--- begin ---

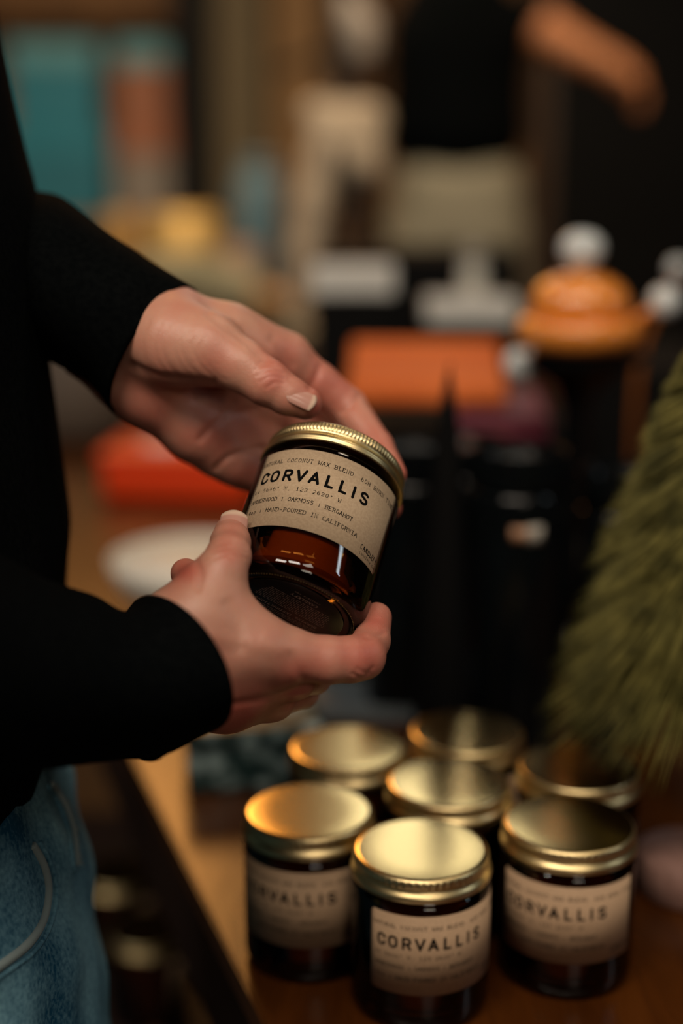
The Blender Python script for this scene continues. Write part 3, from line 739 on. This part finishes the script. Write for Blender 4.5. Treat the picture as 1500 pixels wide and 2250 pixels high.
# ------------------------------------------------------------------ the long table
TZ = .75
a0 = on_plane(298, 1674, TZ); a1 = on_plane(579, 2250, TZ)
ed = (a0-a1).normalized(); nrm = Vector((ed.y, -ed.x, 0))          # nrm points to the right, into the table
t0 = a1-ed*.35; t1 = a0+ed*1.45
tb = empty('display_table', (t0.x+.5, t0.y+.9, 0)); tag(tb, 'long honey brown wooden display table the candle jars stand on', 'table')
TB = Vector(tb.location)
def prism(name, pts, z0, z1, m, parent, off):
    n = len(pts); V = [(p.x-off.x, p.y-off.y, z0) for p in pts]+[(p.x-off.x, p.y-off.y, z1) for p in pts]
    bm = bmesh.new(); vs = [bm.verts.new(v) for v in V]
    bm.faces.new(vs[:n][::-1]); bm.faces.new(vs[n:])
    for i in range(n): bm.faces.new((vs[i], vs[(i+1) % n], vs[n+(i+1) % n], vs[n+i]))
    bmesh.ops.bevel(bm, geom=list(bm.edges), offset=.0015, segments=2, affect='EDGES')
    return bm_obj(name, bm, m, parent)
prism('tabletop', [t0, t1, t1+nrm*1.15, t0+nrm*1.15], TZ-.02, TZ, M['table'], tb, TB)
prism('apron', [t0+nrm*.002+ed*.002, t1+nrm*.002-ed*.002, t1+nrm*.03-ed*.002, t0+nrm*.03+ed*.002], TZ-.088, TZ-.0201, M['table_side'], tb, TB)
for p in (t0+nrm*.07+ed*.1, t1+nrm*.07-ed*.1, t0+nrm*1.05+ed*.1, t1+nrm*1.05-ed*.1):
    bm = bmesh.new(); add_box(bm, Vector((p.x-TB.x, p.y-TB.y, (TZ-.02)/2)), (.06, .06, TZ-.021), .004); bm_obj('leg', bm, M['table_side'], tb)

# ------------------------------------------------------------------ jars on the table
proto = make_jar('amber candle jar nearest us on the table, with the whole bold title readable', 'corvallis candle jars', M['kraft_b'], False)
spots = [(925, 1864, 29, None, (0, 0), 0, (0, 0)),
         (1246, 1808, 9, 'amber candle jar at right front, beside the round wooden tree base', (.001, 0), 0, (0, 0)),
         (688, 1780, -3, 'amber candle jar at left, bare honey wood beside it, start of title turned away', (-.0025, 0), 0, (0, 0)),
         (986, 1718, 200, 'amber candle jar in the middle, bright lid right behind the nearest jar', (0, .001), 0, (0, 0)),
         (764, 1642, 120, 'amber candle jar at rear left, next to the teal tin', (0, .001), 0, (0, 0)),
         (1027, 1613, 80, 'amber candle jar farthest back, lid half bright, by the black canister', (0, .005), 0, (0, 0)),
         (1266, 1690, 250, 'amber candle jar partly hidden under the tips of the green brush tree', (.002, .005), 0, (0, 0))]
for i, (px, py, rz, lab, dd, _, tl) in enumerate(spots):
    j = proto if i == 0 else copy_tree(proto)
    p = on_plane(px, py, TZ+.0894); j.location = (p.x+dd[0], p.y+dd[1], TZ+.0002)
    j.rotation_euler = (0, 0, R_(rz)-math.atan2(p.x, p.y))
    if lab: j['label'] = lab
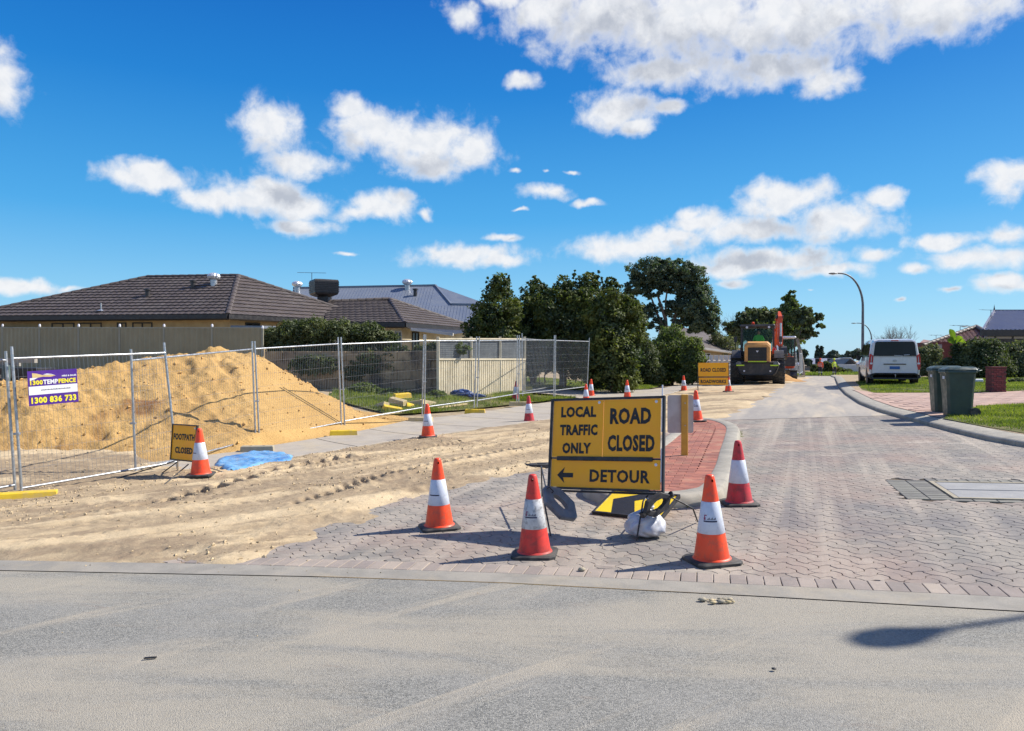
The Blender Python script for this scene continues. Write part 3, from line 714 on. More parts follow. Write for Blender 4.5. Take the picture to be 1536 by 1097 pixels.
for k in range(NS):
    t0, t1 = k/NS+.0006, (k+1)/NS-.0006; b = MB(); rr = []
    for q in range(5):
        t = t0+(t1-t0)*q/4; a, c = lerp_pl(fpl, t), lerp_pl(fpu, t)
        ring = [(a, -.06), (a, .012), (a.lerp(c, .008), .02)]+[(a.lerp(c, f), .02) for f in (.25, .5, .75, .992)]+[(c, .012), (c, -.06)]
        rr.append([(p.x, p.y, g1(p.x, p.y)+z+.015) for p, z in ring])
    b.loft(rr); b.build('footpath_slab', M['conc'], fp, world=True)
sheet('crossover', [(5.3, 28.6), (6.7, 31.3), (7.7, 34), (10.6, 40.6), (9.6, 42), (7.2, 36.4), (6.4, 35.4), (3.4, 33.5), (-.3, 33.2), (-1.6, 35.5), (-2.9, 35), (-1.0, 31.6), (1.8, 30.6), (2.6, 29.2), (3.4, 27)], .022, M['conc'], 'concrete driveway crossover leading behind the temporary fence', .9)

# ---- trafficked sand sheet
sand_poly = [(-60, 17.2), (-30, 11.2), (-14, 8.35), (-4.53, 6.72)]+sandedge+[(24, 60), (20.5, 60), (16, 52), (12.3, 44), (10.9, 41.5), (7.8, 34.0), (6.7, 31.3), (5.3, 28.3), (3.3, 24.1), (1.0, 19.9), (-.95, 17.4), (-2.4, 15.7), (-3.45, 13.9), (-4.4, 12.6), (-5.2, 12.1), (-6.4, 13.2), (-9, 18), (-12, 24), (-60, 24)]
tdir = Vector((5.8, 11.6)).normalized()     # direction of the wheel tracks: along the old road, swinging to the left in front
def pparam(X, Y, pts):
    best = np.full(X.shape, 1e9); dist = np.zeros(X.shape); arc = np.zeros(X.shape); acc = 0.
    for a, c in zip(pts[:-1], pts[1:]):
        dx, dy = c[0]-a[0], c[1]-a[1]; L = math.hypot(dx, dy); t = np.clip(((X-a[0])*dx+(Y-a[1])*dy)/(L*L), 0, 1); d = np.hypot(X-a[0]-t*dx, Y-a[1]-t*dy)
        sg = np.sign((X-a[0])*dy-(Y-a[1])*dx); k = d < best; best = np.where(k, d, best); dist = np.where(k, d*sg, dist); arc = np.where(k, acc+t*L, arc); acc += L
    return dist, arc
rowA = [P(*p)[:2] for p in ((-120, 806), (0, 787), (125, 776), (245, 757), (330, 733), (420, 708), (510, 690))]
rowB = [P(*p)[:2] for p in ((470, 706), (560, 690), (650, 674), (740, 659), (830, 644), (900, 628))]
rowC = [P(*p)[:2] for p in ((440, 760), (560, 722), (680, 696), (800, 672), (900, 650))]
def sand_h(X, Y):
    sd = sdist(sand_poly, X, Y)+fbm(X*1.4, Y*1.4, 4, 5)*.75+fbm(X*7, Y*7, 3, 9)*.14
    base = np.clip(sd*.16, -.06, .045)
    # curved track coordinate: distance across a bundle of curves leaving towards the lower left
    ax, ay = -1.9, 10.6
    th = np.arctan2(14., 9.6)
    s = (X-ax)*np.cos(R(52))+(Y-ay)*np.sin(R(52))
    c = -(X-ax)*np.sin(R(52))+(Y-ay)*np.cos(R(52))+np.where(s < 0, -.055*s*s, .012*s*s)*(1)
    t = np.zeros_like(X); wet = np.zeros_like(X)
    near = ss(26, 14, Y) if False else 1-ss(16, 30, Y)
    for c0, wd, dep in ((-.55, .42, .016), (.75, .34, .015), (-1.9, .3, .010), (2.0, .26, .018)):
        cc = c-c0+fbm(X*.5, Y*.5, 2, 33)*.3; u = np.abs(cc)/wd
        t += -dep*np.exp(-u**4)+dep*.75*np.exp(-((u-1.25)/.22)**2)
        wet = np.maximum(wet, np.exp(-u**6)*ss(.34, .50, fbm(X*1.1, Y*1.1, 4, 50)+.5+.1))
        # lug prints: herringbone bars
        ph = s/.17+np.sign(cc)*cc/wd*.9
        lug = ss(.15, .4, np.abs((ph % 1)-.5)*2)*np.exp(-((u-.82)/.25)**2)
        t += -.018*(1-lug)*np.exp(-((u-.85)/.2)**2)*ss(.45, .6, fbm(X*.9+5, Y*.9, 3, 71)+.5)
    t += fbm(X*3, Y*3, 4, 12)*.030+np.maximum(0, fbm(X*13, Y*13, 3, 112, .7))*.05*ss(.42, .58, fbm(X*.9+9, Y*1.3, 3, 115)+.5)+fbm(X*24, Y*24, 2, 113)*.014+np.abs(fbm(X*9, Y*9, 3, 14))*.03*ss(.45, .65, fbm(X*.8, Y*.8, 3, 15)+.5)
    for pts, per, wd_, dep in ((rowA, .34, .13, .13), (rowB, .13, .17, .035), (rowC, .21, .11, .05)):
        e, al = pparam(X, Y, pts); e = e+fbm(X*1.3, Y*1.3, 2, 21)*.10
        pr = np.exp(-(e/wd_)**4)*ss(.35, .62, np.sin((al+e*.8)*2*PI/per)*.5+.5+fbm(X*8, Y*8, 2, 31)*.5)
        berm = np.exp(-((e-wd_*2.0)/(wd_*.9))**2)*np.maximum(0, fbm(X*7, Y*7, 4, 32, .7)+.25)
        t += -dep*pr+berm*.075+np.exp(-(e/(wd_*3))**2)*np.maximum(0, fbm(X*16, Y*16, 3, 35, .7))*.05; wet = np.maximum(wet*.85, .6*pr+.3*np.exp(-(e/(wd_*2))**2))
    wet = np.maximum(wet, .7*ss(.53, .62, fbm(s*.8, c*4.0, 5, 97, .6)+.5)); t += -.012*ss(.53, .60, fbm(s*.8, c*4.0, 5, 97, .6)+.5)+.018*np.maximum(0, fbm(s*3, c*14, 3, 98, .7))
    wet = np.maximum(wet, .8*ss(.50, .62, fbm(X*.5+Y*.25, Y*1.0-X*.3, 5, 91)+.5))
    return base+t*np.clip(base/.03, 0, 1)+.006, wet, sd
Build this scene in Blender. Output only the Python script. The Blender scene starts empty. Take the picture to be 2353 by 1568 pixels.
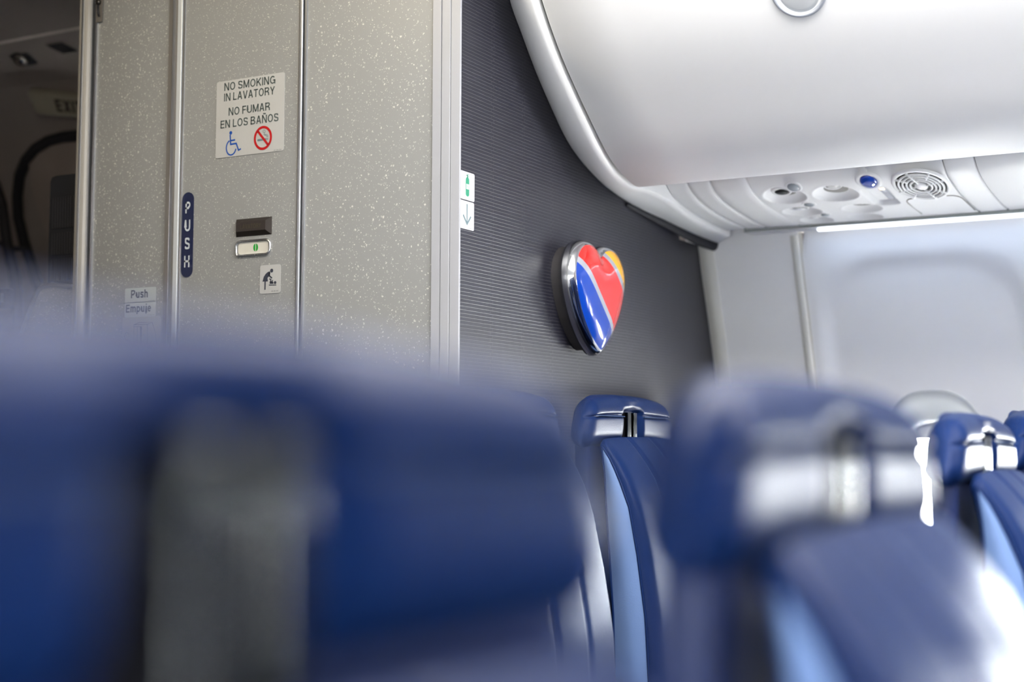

--- end ---

* [WHAT IS NEEDED]
Skip the pictures and quote each line of the entries above, from the first through the line with "M['table'], tb, TB)", exactly as it appears.

* [EXERCISE RESULT]
The Blender Python script for this scene continues. Write part 3, from line 739 on. This part finishes the script. Write for Blender 4.5. Treat the picture as 1500 pixels wide and 2250 pixels high.
# ------------------------------------------------------------------ the long table
TZ = .75
a0 = on_plane(298, 1674, TZ); a1 = on_plane(579, 2250, TZ)
ed = (a0-a1).normalized(); nrm = Vector((ed.y, -ed.x, 0))          # nrm points to the right, into the table
t0 = a1-ed*.35; t1 = a0+ed*1.45
tb = empty('display_table', (t0.x+.5, t0.y+.9, 0)); tag(tb, 'long honey brown wooden display table the candle jars stand on', 'table')
TB = Vector(tb.location)
def prism(name, pts, z0, z1, m, parent, off):
    n = len(pts); V = [(p.x-off.x, p.y-off.y, z0) for p in pts]+[(p.x-off.x, p.y-off.y, z1) for p in pts]
    bm = bmesh.new(); vs = [bm.verts.new(v) for v in V]
    bm.faces.new(vs[:n][::-1]); bm.faces.new(vs[n:])
    for i in range(n): bm.faces.new((vs[i], vs[(i+1) % n], vs[n+(i+1) % n], vs[n+i]))
    bmesh.ops.bevel(bm, geom=list(bm.edges), offset=.0015, segments=2, affect='EDGES')
    return bm_obj(name, bm, m, parent)
prism('tabletop', [t0, t1, t1+nrm*1.15, t0+nrm*1.15], TZ-.02, TZ, M['table'], tb, TB)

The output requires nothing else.